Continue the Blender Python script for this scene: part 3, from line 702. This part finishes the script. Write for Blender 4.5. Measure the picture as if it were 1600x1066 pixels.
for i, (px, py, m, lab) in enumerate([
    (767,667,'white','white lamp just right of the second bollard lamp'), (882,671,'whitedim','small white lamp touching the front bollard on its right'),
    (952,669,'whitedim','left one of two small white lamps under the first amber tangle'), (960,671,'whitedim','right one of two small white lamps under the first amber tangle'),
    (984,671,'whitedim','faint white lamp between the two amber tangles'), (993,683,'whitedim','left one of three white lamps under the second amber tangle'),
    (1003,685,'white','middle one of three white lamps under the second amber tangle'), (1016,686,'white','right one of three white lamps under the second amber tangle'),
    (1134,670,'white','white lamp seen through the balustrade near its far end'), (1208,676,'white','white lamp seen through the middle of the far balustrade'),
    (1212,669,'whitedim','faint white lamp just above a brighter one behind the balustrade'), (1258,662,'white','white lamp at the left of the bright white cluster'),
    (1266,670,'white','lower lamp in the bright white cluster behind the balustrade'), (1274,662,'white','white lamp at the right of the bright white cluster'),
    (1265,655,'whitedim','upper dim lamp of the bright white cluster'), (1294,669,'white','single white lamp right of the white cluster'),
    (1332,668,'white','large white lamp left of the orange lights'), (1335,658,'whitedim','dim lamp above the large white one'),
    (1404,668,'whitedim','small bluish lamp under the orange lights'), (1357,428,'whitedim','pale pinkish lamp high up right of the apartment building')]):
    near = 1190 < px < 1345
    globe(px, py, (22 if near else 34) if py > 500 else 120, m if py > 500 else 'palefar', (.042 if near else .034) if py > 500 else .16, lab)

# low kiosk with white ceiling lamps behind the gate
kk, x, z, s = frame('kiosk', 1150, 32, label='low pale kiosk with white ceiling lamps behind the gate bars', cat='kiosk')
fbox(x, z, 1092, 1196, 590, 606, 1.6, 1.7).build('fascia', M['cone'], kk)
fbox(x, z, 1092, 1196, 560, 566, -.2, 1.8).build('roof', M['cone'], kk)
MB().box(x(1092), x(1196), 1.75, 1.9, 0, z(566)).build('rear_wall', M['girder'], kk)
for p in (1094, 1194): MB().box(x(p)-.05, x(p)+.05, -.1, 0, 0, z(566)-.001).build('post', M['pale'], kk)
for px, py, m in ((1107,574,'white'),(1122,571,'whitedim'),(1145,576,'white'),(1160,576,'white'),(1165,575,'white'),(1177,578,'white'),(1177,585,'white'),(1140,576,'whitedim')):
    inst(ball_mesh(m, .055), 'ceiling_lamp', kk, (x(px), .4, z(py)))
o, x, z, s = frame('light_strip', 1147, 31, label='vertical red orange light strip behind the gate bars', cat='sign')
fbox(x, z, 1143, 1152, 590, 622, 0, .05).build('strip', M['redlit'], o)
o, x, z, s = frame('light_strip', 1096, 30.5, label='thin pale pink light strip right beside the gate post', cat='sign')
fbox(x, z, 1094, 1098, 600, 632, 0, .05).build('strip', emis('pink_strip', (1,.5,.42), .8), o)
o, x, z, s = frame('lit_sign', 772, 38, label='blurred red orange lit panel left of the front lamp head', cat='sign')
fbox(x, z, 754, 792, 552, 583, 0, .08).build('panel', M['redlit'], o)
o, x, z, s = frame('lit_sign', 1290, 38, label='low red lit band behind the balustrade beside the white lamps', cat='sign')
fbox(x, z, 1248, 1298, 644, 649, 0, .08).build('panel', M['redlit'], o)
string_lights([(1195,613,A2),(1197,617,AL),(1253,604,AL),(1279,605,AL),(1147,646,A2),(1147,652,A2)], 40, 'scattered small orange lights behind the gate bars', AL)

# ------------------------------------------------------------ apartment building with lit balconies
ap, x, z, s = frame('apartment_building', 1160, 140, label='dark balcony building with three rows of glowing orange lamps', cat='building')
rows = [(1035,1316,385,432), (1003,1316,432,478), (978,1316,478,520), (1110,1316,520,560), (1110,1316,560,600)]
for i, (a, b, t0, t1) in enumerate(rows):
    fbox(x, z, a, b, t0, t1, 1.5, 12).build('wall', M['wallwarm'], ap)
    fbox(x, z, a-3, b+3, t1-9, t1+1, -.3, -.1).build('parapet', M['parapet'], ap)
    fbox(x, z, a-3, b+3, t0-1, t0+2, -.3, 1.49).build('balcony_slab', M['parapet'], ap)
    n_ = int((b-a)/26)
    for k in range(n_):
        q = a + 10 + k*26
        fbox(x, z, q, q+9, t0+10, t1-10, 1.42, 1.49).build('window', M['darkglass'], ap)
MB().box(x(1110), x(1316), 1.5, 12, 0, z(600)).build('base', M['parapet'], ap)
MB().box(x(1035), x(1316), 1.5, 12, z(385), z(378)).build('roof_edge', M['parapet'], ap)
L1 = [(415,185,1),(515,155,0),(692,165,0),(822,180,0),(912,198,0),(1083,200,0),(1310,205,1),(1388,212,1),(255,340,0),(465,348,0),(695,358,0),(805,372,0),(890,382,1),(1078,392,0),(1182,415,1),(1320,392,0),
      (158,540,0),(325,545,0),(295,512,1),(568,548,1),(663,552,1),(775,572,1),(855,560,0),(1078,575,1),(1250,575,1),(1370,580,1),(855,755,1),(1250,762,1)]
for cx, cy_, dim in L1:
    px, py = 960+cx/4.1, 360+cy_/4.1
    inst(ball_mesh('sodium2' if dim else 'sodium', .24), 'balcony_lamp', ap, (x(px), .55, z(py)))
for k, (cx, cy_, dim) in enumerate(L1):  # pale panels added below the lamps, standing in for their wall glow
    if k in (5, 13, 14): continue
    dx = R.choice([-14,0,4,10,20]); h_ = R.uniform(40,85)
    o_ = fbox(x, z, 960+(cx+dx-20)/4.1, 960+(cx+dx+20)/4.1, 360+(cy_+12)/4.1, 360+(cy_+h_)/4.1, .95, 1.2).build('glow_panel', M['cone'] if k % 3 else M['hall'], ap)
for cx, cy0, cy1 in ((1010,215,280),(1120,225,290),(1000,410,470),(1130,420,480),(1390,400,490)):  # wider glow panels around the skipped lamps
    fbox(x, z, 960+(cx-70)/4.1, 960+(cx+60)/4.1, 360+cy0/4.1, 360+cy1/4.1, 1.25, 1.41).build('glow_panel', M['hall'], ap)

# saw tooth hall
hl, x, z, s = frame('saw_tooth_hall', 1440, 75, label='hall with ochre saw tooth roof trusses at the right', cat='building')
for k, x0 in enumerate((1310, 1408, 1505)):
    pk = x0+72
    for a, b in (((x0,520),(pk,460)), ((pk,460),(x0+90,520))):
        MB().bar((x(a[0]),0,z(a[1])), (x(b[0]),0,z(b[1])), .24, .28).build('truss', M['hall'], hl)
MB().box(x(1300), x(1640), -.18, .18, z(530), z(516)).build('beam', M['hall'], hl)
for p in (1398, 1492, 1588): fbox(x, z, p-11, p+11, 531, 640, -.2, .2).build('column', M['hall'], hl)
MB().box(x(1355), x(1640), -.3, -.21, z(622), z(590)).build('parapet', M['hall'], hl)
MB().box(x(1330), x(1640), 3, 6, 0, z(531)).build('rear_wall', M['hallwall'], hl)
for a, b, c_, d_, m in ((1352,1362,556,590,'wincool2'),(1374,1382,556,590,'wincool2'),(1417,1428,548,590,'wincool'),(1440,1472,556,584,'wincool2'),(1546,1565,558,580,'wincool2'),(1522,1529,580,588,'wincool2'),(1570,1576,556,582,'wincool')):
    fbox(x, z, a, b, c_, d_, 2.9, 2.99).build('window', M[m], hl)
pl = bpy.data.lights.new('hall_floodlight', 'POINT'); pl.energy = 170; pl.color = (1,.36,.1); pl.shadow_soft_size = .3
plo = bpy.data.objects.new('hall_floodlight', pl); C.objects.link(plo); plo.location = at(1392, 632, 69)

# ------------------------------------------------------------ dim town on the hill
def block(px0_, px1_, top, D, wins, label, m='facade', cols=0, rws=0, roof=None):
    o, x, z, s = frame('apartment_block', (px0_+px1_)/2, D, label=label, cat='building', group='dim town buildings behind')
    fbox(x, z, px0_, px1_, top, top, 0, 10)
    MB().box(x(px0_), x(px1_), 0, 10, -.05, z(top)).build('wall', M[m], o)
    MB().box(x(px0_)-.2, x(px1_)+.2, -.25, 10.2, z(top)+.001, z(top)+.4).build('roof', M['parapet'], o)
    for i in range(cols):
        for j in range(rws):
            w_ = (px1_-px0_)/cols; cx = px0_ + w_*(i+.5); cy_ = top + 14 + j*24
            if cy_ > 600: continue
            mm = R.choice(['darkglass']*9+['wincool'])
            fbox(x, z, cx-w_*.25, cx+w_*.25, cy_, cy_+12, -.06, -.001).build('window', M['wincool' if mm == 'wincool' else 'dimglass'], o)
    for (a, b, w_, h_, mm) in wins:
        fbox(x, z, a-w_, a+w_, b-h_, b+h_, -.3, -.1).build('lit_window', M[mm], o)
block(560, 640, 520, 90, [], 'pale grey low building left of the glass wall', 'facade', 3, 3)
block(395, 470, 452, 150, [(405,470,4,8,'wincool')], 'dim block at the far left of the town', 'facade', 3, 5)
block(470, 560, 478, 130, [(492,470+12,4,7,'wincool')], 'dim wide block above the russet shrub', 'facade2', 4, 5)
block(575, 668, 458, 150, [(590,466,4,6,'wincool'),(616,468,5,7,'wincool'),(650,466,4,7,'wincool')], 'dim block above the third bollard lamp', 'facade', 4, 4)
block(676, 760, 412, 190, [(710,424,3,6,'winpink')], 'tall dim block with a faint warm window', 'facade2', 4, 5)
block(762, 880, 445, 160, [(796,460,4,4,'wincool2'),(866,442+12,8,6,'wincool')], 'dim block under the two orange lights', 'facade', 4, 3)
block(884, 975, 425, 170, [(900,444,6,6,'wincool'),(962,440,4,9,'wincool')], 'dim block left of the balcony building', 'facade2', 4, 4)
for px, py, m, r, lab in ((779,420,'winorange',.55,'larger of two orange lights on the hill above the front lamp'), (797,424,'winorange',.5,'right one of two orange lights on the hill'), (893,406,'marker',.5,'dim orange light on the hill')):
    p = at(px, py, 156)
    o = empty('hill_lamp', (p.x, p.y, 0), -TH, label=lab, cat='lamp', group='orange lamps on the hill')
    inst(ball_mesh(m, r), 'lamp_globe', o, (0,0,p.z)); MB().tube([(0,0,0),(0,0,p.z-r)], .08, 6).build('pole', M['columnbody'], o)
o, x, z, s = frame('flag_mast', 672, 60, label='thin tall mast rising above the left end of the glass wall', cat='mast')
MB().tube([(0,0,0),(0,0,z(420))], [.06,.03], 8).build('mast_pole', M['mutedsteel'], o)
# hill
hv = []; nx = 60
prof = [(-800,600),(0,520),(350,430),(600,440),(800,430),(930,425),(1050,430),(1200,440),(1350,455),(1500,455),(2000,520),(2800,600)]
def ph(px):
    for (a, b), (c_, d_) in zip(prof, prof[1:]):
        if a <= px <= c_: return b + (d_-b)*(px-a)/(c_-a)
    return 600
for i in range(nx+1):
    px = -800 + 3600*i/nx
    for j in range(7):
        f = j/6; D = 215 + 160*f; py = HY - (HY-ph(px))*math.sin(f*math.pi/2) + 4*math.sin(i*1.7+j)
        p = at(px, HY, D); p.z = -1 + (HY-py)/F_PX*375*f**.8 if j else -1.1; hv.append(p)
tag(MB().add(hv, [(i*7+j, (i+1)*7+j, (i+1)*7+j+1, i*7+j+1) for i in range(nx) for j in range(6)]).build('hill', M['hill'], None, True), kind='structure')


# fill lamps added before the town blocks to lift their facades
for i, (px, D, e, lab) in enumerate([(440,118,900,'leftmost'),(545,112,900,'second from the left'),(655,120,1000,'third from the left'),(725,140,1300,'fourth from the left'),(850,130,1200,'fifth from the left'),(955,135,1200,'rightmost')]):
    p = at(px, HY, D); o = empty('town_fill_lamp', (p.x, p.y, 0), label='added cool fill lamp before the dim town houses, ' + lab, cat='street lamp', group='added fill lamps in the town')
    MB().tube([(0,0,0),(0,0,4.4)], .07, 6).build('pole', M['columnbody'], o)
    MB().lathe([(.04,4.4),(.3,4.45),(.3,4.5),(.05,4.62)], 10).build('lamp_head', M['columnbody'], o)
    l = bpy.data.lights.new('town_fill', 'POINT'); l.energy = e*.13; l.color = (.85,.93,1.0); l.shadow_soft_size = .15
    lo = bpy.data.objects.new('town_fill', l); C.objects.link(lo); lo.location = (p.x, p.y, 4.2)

● **SET PROBLEM**:
Output exactly the lines of the material above from the one containing "lamp', 'facade', 4, 4)" up to and including the one containing "lights', 'facade', 4, 3)".

● **FINAL ANSWER**:
block(575, 668, 458, 150, [(590,466,4,6,'wincool'),(616,468,5,7,'wincool'),(650,466,4,7,'wincool')], 'dim block above the third bollard lamp', 'facade', 4, 4)
block(676, 760, 412, 190, [(710,424,3,6,'winpink')], 'tall dim block with a faint warm window', 'facade2', 4, 5)
block(762, 880, 445, 160, [(796,460,4,4,'wincool2'),(866,442+12,8,6,'wincool')], 'dim block under the two orange lights', 'facade', 4, 3)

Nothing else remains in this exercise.